WHAT THE EXERCISE ASKS –
All of the listing below must be repeated word for word. Pictures are the only thing to omit.

AVAILABLE DATA –
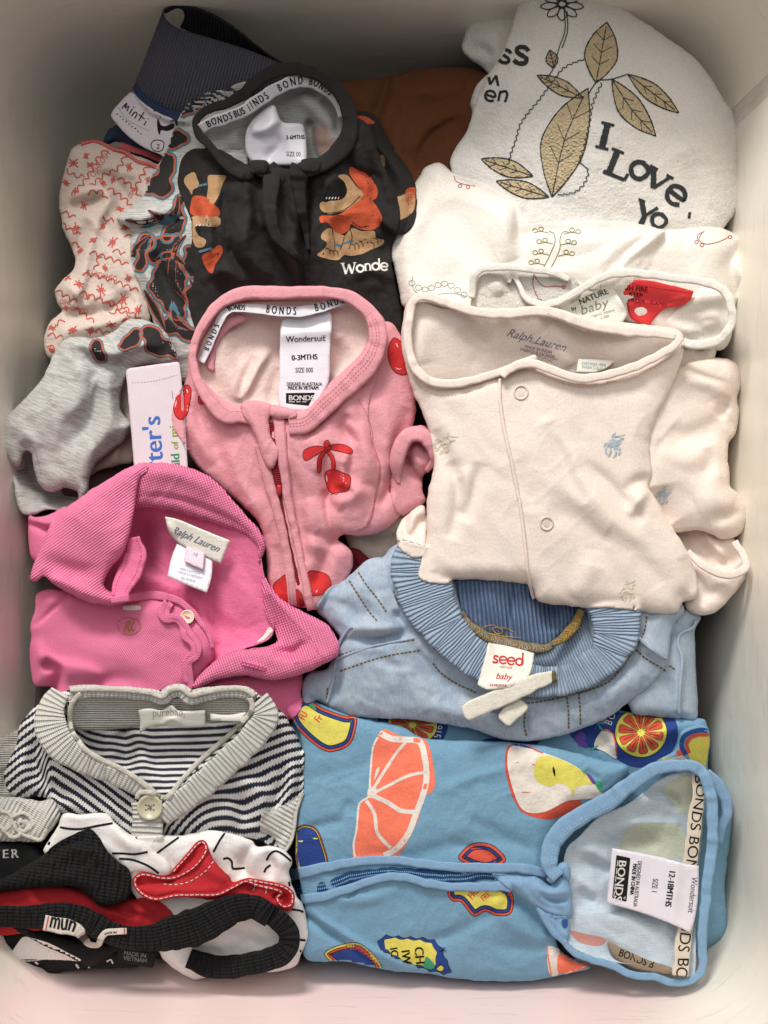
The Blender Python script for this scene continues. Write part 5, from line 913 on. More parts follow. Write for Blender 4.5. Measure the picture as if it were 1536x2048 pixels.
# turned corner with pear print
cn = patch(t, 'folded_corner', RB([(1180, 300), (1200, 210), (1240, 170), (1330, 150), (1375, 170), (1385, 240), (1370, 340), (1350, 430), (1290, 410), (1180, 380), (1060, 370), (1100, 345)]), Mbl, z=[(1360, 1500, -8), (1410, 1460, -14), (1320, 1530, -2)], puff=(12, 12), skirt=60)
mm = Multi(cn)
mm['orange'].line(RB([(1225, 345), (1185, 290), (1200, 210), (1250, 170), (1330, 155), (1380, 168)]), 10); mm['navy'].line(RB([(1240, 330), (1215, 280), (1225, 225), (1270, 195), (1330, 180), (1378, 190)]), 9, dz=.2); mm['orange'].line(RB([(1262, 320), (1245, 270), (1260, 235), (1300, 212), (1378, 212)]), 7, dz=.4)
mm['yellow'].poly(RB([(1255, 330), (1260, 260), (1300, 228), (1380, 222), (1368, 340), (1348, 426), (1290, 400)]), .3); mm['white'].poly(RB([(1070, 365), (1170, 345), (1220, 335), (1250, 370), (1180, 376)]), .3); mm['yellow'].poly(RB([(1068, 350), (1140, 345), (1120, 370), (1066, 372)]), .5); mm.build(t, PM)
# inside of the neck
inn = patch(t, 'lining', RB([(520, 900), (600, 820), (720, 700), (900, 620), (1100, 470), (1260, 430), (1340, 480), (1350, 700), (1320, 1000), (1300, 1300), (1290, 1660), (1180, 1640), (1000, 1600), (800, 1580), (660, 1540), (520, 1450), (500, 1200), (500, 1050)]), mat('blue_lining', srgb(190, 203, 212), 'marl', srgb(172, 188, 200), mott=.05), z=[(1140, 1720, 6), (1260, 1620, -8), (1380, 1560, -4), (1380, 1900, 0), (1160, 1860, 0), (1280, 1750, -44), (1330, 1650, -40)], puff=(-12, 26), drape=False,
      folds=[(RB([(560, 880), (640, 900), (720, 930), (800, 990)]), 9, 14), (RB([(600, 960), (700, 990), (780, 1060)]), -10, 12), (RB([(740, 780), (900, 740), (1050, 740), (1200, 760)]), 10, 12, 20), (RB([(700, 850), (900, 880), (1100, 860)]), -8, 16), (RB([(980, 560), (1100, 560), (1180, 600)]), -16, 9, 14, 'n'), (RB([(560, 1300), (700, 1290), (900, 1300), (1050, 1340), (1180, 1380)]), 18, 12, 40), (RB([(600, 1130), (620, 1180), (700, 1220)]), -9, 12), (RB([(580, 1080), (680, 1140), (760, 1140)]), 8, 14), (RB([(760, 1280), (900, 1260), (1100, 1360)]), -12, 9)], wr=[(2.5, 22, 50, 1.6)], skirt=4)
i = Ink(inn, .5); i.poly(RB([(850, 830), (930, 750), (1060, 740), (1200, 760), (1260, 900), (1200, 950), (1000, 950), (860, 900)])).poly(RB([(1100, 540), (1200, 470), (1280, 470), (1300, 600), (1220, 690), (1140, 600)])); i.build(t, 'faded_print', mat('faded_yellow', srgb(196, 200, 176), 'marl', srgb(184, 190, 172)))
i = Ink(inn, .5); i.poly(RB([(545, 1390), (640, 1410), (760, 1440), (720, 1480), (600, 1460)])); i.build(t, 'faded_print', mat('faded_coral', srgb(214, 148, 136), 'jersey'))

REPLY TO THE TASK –
The Blender Python script for this scene continues. Write part 5, from line 913 on. More parts follow. Write for Blender 4.5. Measure the picture as if it were 1536x2048 pixels.
# turned corner with pear print
cn = patch(t, 'folded_corner', RB([(1180, 300), (1200, 210), (1240, 170), (1330, 150), (1375, 170), (1385, 240), (1370, 340), (1350, 430), (1290, 410), (1180, 380), (1060, 370), (1100, 345)]), Mbl, z=[(1360, 1500, -8), (1410, 1460, -14), (1320, 1530, -2)], puff=(12, 12), skirt=60)
mm = Multi(cn)
mm['orange'].line(RB([(1225, 345), (1185, 290), (1200, 210), (1250, 170), (1330, 155), (1380, 168)]), 10); mm['navy'].line(RB([(1240, 330), (1215, 280), (1225, 225), (1270, 195), (1330, 180), (1378, 190)]), 9, dz=.2); mm['orange'].line(RB([(1262, 320), (1245, 270), (1260, 235), (1300, 212), (1378, 212)]), 7, dz=.4)
mm['yellow'].poly(RB([(1255, 330), (1260, 260), (1300, 228), (1380, 222), (1368, 340), (1348, 426), (1290, 400)]), .3); mm['white'].poly(RB([(1070, 365), (1170, 345), (1220, 335), (1250, 370), (1180, 376)]), .3); mm['yellow'].poly(RB([(1068, 350), (1140, 345), (1120, 370), (1066, 372)]), .5); mm.build(t, PM)
# inside of the neck
inn = patch(t, 'lining', RB([(520, 900), (600, 820), (720, 700), (900, 620), (1100, 470), (1260, 430), (1340, 480), (1350, 700), (1320, 1000), (1300, 1300), (1290, 1660), (1180, 1640), (1000, 1600), (800, 1580), (660, 1540), (520, 1450), (500, 1200), (500, 1050)]), mat('blue_lining', srgb(190, 203, 212), 'marl', srgb(172, 188, 200), mott=.05), z=[(1140, 1720, 6), (1260, 1620, -8), (1380, 1560, -4), (1380, 1900, 0), (1160, 1860, 0), (1280, 1750, -44), (1330, 1650, -40)], puff=(-12, 26), drape=False,
      folds=[(RB([(560, 880), (640, 900), (720, 930), (800, 990)]), 9, 14), (RB([(600, 960), (700, 990), (780, 1060)]), -10, 12), (RB([(740, 780), (900, 740), (1050, 740), (1200, 760)]), 10, 12, 20), (RB([(700, 850), (900, 880), (1100, 860)]), -8, 16), (RB([(980, 560), (1100, 560), (1180, 600)]), -16, 9, 14, 'n'), (RB([(560, 1300), (700, 1290), (900, 1300), (1050, 1340), (1180, 1380)]), 18, 12, 40), (RB([(600, 1130), (620, 1180), (700, 1220)]), -9, 12), (RB([(580, 1080), (680, 1140), (760, 1140)]), 8, 14), (RB([(760, 1280), (900, 1260), (1100, 1360)]), -12, 9)], wr=[(2.5, 22, 50, 1.6)], skirt=4)
i = Ink(inn, .5); i.poly(RB([(850, 830), (930, 750), (1060, 740), (1200, 760), (1260, 900), (1200, 950), (1000, 950), (860, 900)])).poly(RB([(1100, 540), (1200, 470), (1280, 470), (1300, 600), (1220, 690), (1140, 600)])); i.build(t, 'faded_print', mat('faded_yellow', srgb(196, 200, 176), 'marl', srgb(184, 190, 172)))
i = Ink(inn, .5); i.poly(RB([(545, 1390), (640, 1410), (760, 1440), (720, 1480), (600, 1460)])); i.build(t, 'faded_print', mat('faded_coral', srgb(214, 148, 136), 'jersey'))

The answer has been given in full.